Over 30 ambassadors, directors and think tank leaders convened at the Annenberg School for Communication between June 3-5 for Penn’s first G20 think tank summit.
Sponsored by Brazil’s Fundacão Getulio Vargas and Penn’s Think Tanks and Civil Societies Program, the summit brought together representatives from every G20 country to participate in panels, presentations and roundtable discussions concerning global economic problems and foreign policy issues.
“The meeting came in a very pivotal and critical moment in world politics,” TTCSP Director and Assistant Director of International Relations James McGann said, in light of the Syrian genocide and “economic wildfire” in Europe.
“Syria requires demand, an international response. What is the responsibility of the world community to protect Syrians who are being massacred?

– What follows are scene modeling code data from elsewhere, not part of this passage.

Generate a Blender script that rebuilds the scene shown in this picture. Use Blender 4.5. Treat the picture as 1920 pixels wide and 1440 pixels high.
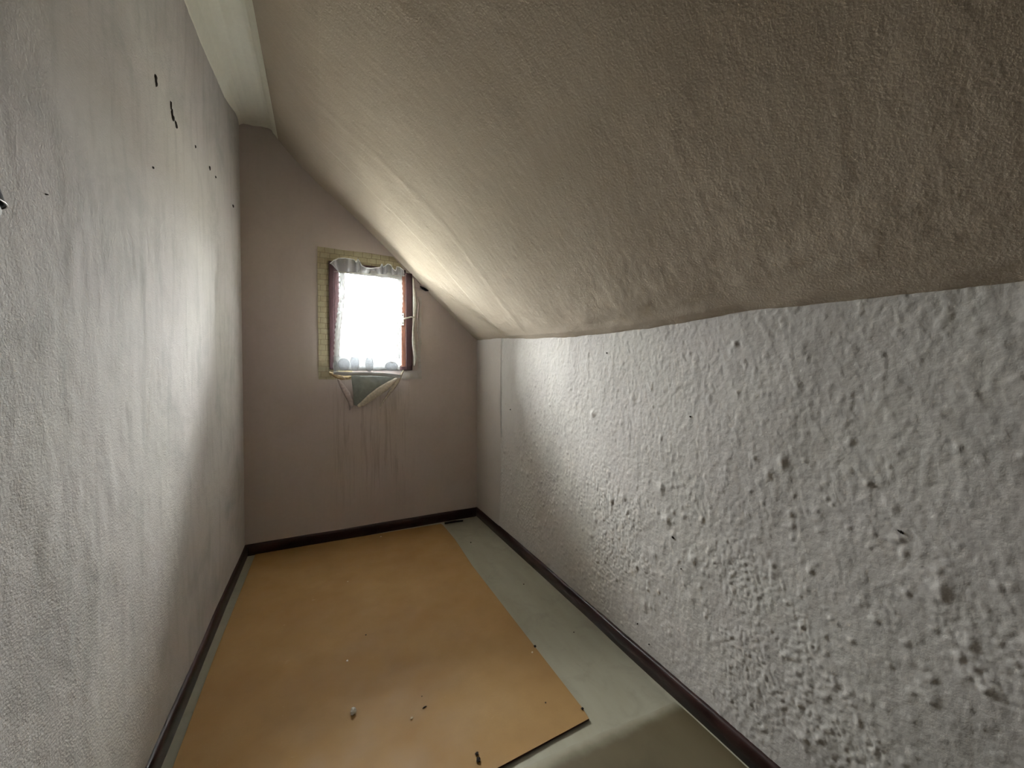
import bpy, bmesh, math, random
import numpy as np
from mathutils import Vector, Matrix

# ------------------------------------------------------------------ scene, camera, sky, exposure
for o in list(bpy.data.objects): bpy.data.objects.remove(o, do_unlink=True)
scene = bpy.context.scene
C = scene.collection
random.seed(7); RNG = np.random.default_rng(11)

FL, YAW, PITCH, ROLL = 711.88, 0.4646427, 0.0257909, 0.0037277
CAM = Vector((0, 0, 1.2))
XL, XR, YB, YF = -0.461, 1.1735, 2.993, -0.9        # left wall, right wall, gable wall, wall behind the camera
cf = Vector((math.sin(YAW)*math.cos(PITCH), math.cos(YAW)*math.cos(PITCH), -math.sin(PITCH)))
r0 = Vector((math.cos(YAW), -math.sin(YAW), 0)); u0 = r0.cross(cf)
cr = math.cos(ROLL)*r0 + math.sin(ROLL)*u0; cu = -math.sin(ROLL)*r0 + math.cos(ROLL)*u0
cd = bpy.data.cameras.new('camera'); cam = bpy.data.objects.new('camera', cd); C.objects.link(cam)
cd.sensor_width = 36; cd.lens = 36*FL/1920; cd.clip_start = 0.01
m = Matrix((cr, cu, -cf)).transposed().to_4x4(); m.translation = CAM; cam.matrix_world = m
scene.camera = cam

SKY = 505.0
w = bpy.data.worlds.new('overcast_sky'); scene.world = w; w.use_nodes = True
nt = w.node_tree; nt.nodes.clear()
wo = nt.nodes.new('ShaderNodeOutputWorld'); bg = nt.nodes.new('ShaderNodeBackground')
tc = nt.nodes.new('ShaderNodeTexCoord'); sx = nt.nodes.new('ShaderNodeSeparateXYZ'); rp = nt.nodes.new('ShaderNodeValToRGB')
nt.links.new(tc.outputs['Generated'], sx.inputs[0]); nt.links.new(sx.outputs['Z'], rp.inputs[0])
rp.color_ramp.elements[0].position = 0.0; rp.color_ramp.elements[0].color = (0.10, 0.10, 0.09, 1)   # ground haze below the horizon
rp.color_ramp.elements[1].position = 1.0; rp.color_ramp.elements[1].color = (0.96, 0.98, 1.0, 1)     # overcast sky: a third as bright at the horizon as overhead
el = rp.color_ramp.elements.new(0.02); el.color = (0.345, 0.352, 0.36, 1)
nt.links.new(rp.outputs[0], bg.inputs['Color']); bg.inputs['Strength'].default_value = SKY
nt.links.new(bg.outputs[0], wo.inputs[0])

pl = bpy.data.lights.new('window_daylight_portal', 'AREA'); pl.shape = 'RECTANGLE'; pl.size = 0.62; pl.size_y = 0.82
pl.cycles.is_portal = True
po = bpy.data.objects.new('window_daylight_portal', pl); C.objects.link(po)
po.location = (0.34, YB+0.16, 1.6); po.rotation_euler = (math.radians(-90), 0, 0)

vs = scene.view_settings
vs.view_transform = 'Standard'; vs.look = 'None'; vs.exposure = 0.2; vs.gamma = 1.0; vs.use_curve_mapping = False

# ------------------------------------------------------------------ helpers
def px(x, y, axis, v):
    """where the line of sight through photo pixel (x, y) meets the plane axis = v"""
    d = cf + cr*((x-960)/FL) + cu*((720-y)/FL)
    return CAM + d*((v-CAM[axis])/d[axis])

def tag(o, label=None, cat=None, group=None, kind=None):
    if label: o['label'] = label
    if cat: o['category'] = cat
    if group: o['group'] = group
    if kind: o['kind'] = kind
    return o

def empty(name, loc=(0, 0, 0)):
    o = bpy.data.objects.new(name, None); C.objects.link(o); o.location = loc; o.empty_display_size = 0.05
    return o

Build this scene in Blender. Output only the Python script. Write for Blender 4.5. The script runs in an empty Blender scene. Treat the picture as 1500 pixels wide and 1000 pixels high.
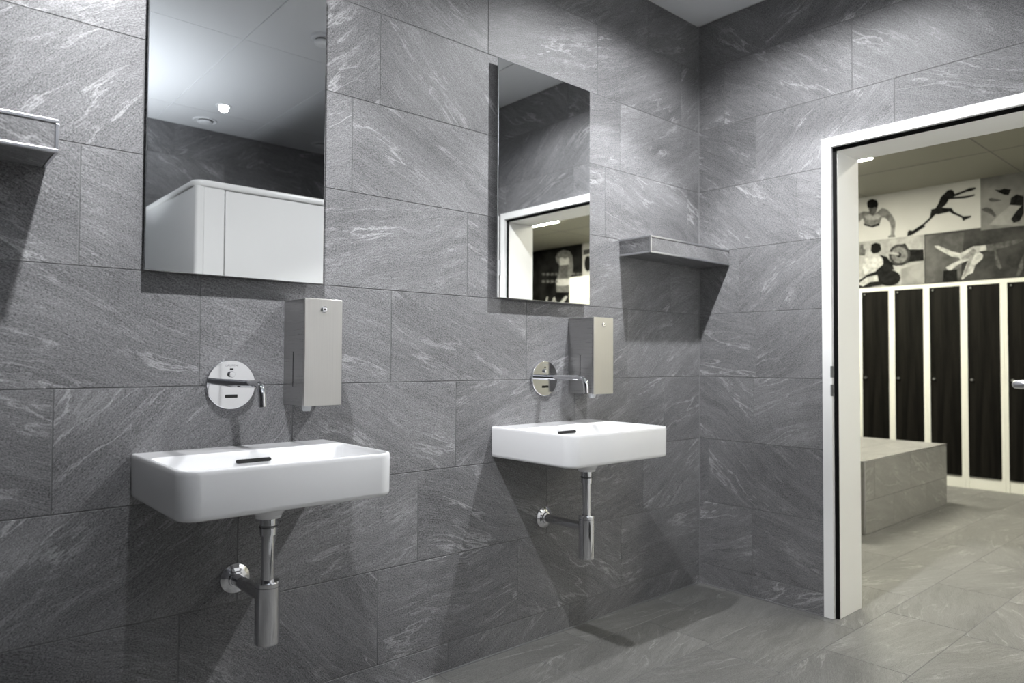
import bpy, bmesh, math, random
from mathutils import Vector, Matrix
from mathutils.geometry import tessellate_polygon
random.seed(11)
SC = bpy.context.scene
COL = SC.collection
PI = math.pi

# ------------------------------------------------------------------ materials
def new_mat(name):
    m = bpy.data.materials.new(name); m.use_nodes = True
    nt = m.node_tree; b = nt.nodes['Principled BSDF']
    return m, nt, b

def plain(name, col, rough=.5, metal=0., spec=.5, coat=0.):
    m, nt, b = new_mat(name)
    b.inputs['Base Color'].default_value = (*col, 1)
    b.inputs['Roughness'].default_value = rough
    b.inputs['Metallic'].default_value = metal
    b.inputs['Specular IOR Level'].default_value = spec
    b.inputs['Coat Weight'].default_value = coat
    return m

def math_node(nt, op, a, b=None, clamp=False):
    n = nt.nodes.new('ShaderNodeMath'); n.operation = op; n.use_clamp = clamp
    for i, v in enumerate((a, b)):
        if v is None: continue
        if isinstance(v, (int, float)): n.inputs[i].default_value = v
        else: nt.links.new(v, n.inputs[i])
    return n.outputs[0]

def noise(nt, vec, scale, detail=4, rough=.55, dist=0., kind='FBM'):
    n = nt.nodes.new('ShaderNodeTexNoise'); n.noise_type = kind
    n.inputs['Scale'].default_value = scale; n.inputs['Detail'].default_value = detail
    n.inputs['Roughness'].default_value = rough; n.inputs['Distortion'].default_value = dist
    nt.links.new(vec, n.inputs['Vector'])
    return n.outputs['Fac']

def scaled(nt, vec, sx, sy, off=(0, 0, 0)):
    n = nt.nodes.new('ShaderNodeMapping')
    n.inputs['Scale'].default_value = (sx, sy, 1); n.inputs['Location'].default_value = off
    nt.links.new(vec, n.inputs['Vector'])
    return n.outputs[0]

def remap(nt, v, a, b, c, d):
    n = nt.nodes.new('ShaderNodeMapRange'); n.interpolation_type = 'SMOOTHSTEP'
    for i, x in enumerate((a, b, c, d)): n.inputs[i + 1].default_value = x
    nt.links.new(v, n.inputs[0])
    return n.outputs[0]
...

When will the world community respond and take collective action?”
The conference aimed to foster cooperation by creating a forum for leaders to exchange perspectives on international issues, analyze strategies for foreign policy think tanks and develop lasting relationships between think tanks.
“The development of think tanks is essential in that the world is changing very fast, so we wanted to have a meeting in order to discuss best practices and some approaches that think tanks have to current problems,” FGV President Carlos Ivan Simonsen Leal said.
The summit was an initiation to link the developed and developing worlds. “There are transnational issues that cannot be solved by a single nation and require this notion of collective action,” McGann said.
About 20 interns helped facilitate the conference, and “everyone certainly rose to the occasion,” rising senior at Haverford College and Conference Coordinator Viktoria Lindback wrote in an email.
Jillian Rafferty, rising College senior and conference coordinator, said, “I’ve never before been in a position to truly be in charge and delegate so many responsibilities to other people,” she said. “To gain leadership and management skills on an event … is invaluable.”
Participants agreed the summit was only the beginning of a complicated discussion. “I think we made a good start,” India’s Ambassador Hermant Krishan Singh said. “I think we got a good idea of the range of issues being tackled and the capacity of individual think tanks across the G20.”
The conference was under Chatham House Rule to “facilitate a more open and productive debate between panelists and speakers,” Lindback wrote in an email. “By limiting publicity and not attributing conference contributions to any particular individuals, attendees can be more flexible in their statements and questions and be confident that these would not be taken out of context.”
Singh said although the conference focused on globalizing international issues, “the issue is that there has to be contribution to the extent possible and depending on the capacity of each society, to go beyond their national circumstance and see what regional or global public goods they can bring to the world and they can disseminate.”
Leal said countries should be competing, but not as adversaries. “You may compete in the field of ideas, you may exchange propositions,” but ultimately it is about “competitive cooperation, not competitive non-cooperation,” he said.
“I certainly believe that people with good faith could do what Woodrow Wilson fostered almost 100 years ago,” Leal said. “People, nations, can cooperate. And by doing that, a much better world may arise.”